We are aware of the recommendations from the right hon. Member for North Durham (Mr Jones) on an appeals mechanism for some of the schemes where people feel the compensation is too low. We are looking and will continue to look at that. Every compensation scheme I have dealt with, such as the Royal Bank of Scotland global restructuring group scheme and the Lloyds-HBOS scheme, has been too slow, because of some of the complexity involved. We heard some good suggestions yesterday about how we might remove some of that complexity, which I am very keen to do. We heard some positive remarks from the individuals concerned, for example, from some of the solicitors, and from the Post Office on the fixed-sum awards—the £650,000 for the overturned convictions and the £75,000 for the GLO scheme. We heard how that was reducing the amount of disclosure that was required—that is one of the limiting factors. This should mean that the timescales that some people put on the table of one to two years should be rapidly reduced, and I am very keen to build on that work.
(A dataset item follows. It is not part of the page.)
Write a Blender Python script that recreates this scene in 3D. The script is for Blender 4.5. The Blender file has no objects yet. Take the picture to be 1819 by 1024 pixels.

As the CEO confirmed to the right hon. Member for Birmingham, Hodge Hill (Liam Byrne) yesterday, I meet him every month, and we speak about the need to accelerate compensation every single time. We have targets for when to pay the compensation by: August for GLO cases, and for all cases ideally by the end of the year. As we heard yesterday, 1,000 new claimants have come forward since the ITV series, which makes it difficult to put deadlines on payment. I am aware that the right hon. Gentleman wants a legally binding target. I am happy to discuss that with him, but we have just removed one legally binding target because not everything within the process is within our gift.